CFCs are chemicals that destroy the Earth's protective ozone layer. They used to be used extensively in the manufacture of hundreds of products, such as aerosol sprays, blowing agents for foams and packaging materials, and solvents and refrigerants. The production of CFCs for these purposes was banned in 2010 under the Montreal Protocol. However, the international treaty does not ban the use and creation of CFCs in the production of other chemicals, such as hydrofluorocarbons (HFCs) and, more recently, hydrofluoroolefins (HFOs), both of which were developed to replace CFCs.

Concentrations are record-breaking

In the study, the research team used measurements from 14 sites around the world, including stations in the AGAGE ("Advanced Global Atmospheric Gases Experiment") network such as the one operated by Empa on the Jungfraujoch, and an atmospheric transport model to show that the abundance and emissions of these CFCs in the atmosphere have increased worldwide after their production for most uses ceased in 2010, even reaching record levels in 2020.
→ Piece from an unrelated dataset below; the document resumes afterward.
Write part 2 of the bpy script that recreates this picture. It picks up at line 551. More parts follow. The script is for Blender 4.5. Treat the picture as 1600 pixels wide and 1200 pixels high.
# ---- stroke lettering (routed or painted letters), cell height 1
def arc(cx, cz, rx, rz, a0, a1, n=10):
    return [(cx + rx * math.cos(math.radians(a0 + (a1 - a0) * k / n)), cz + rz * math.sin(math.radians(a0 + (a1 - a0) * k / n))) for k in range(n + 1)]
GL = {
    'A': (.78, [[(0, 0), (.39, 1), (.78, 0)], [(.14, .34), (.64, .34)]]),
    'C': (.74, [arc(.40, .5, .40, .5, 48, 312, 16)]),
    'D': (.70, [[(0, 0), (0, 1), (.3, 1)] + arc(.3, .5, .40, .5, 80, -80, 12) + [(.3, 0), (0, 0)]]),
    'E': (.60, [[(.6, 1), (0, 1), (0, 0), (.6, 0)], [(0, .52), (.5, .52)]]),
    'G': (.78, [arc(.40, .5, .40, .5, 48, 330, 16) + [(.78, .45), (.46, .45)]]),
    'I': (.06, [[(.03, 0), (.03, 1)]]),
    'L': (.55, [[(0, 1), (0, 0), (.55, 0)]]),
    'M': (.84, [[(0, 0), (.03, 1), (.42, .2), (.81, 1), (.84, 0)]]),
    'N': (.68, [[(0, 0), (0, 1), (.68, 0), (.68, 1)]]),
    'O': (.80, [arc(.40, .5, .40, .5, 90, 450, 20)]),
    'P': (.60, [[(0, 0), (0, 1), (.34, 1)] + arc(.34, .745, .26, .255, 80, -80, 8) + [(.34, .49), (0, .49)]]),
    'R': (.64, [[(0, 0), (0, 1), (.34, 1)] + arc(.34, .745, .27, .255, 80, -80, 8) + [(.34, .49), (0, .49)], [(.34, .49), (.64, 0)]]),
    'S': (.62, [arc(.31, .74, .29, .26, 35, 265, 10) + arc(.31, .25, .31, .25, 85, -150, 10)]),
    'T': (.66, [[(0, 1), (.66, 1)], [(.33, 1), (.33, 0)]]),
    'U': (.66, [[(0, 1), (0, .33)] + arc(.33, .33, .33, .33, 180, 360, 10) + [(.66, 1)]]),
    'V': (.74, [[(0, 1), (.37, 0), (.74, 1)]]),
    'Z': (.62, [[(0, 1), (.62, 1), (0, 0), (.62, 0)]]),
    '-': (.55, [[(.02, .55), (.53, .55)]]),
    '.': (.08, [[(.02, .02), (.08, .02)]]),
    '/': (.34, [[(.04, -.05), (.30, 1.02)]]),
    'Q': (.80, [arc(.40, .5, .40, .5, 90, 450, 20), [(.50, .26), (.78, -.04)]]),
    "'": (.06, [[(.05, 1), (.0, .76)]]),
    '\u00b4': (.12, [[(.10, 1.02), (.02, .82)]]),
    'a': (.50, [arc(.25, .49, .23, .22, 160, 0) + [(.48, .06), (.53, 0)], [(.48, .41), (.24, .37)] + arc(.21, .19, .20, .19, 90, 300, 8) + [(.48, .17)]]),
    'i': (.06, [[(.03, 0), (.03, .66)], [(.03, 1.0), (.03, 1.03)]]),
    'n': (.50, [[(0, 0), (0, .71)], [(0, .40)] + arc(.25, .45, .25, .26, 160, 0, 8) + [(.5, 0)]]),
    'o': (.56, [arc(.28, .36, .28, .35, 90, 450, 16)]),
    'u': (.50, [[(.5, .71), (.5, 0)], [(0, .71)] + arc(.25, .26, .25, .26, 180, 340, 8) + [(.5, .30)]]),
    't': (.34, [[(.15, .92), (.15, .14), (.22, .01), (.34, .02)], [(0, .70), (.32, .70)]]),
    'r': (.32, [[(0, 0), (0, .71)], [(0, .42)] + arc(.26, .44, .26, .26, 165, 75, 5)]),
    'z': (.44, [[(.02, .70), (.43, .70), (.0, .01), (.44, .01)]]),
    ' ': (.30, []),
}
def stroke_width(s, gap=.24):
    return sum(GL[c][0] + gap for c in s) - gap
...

The researchers noted that the increased emissions of three of the CFCs studied - CFC-113a, CFC-114a and CFC-115 - may be due in part to their role in the production of two common HFCs used primarily in refrigeration and air conditioning equipment. "Since the most likely source of these compounds is currently byproducts of the HFC industry, there is concern that emissions of these CFCs may continue to increase given production projections for some new generation HFC products," said Martin Vollmer of Empa, one of the study's co-authors.

By contrast, the causes of the increase in emissions of the other two CFCs, CFC-13 and CFC-112a, are less clear. Says Vollmer, "We are not aware of any current fluorocarbon chemical process in which these two substances occur as an intermediate or byproduct."

Time for a tightening of the Montreal Protocol?

The researchers were unable to determine where the emissions were coming from; while they documented the increase in global emissions, they were unable to identify specific source regions. One of the reasons for this, according to Stefan Reimann of Empa, another co-author of the study, is the numerous "blind spots" in the global monitoring network: "Even though this study combined measurements from different networks and groups, we have hardly any measurement data from several regions of the world, including those with the largest global fluorocarbon production."

If emissions of these five CFCs continue to rise, the effects could reverse some of the progress made under the Montreal Protocol - and contribute significantly to global warming, the researchers say. The study authors note that emissions could be reduced or avoided by reducing leakage associated with HFC production and by properly destroying all co-produced CFCs. "Given the continued increase of these chemicals in the atmosphere, it may be time to consider tightening the Montreal Protocol," says another co-author of the study, Johannes Laube of Forschungszentrum Jülich. One conclusion of the study, says Luke Western, is that the production processes for some of the CFC substitutes may not be completely ozone-friendly, even if the substitutes themselves are.

About the study

The new study focused on five CFCs that currently have few known uses-CFC-13, CFC-112a, CFC-113a, CFC-114a, and CFC-115-and have atmospheric lifetimes ranging from 52 to 640 years. In terms of their impact on ozone, emissions from these five CFCs are equivalent to about one-tenth of current emissions from CFC-11, one of the most widely controlled substances in this group.

The study, conducted by an international team of scientists from NOAA, the University of Bristol, Empa, CSIRO, the University of East Anglia, the University of California San Diego, the University of Colorado at Boulder and Forschungszentrum Jülich, was published this week in the scientific journal Nature Geoscience.